Don't memorize equations, understand concepts, internalize them and then apply them. But to answer the question you posted in the comments, it depends on what I'm doing but yes I often visualize what happening when solving math problems.
In grad school I used to derive equations at night just in my mind and write the conclusions down in the morning out of bed. Put the pieces together. It has nothing to do with a good memory, although I have an above average memory.
Upbringing from Childhood, daily practice, no one becomes genius in math in one day
I am quick in math but most of the time it is not accurate
If you’re curious look up this article: Poincaré against the logicians. It somewhat hits on the theme you’re interested in.
Thanks I’ll take a look!
Once you become really good at a specific math topic, it’s kind of like chess: you see 3-5 steps at a time to go from what’s given to what you want to derive. Or at least you have a very good intuition about the first few steps - that may not work and then you try something else maybe. Becoming good in any topic is actually about practicing “right” so that we internalise it. Once internalised, our brain develops the right kind navigation strategy that significantly reduces the search space of solution approaches. That’s true for math or chess or CS algos.

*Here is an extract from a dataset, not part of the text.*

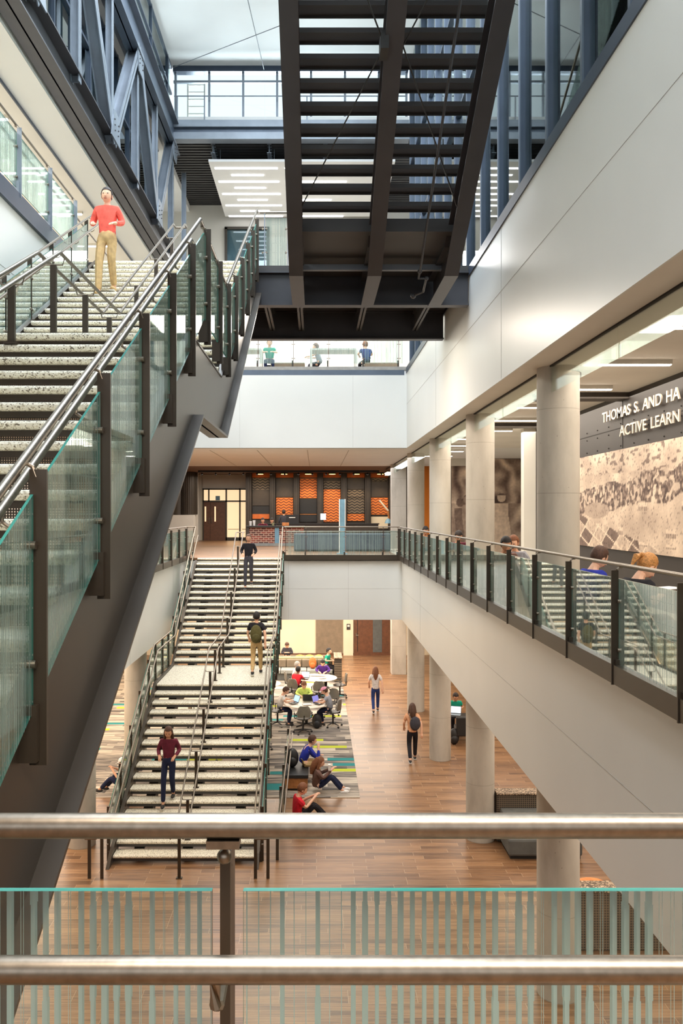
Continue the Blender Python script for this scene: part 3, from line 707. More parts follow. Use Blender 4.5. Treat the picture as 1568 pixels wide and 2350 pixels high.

Patterns, repetition not memory.
Learning to pick up patterns early on and being flexible to new patterns
Brain is wired to easily understand patterns which is better than memory. Numbers are a natural way of thinking about the world around you, such as I like steak about 10% more than chicken. Get joy at solving number based problems and/or frustration at not solving them. Caring about numbers.
Stupid way I put that together LOL. Im curious if some people like visually see equations.
It just happens. Idk somehow my brain starts piecing up things. Maybe indirectly, my brain id applying inversion model.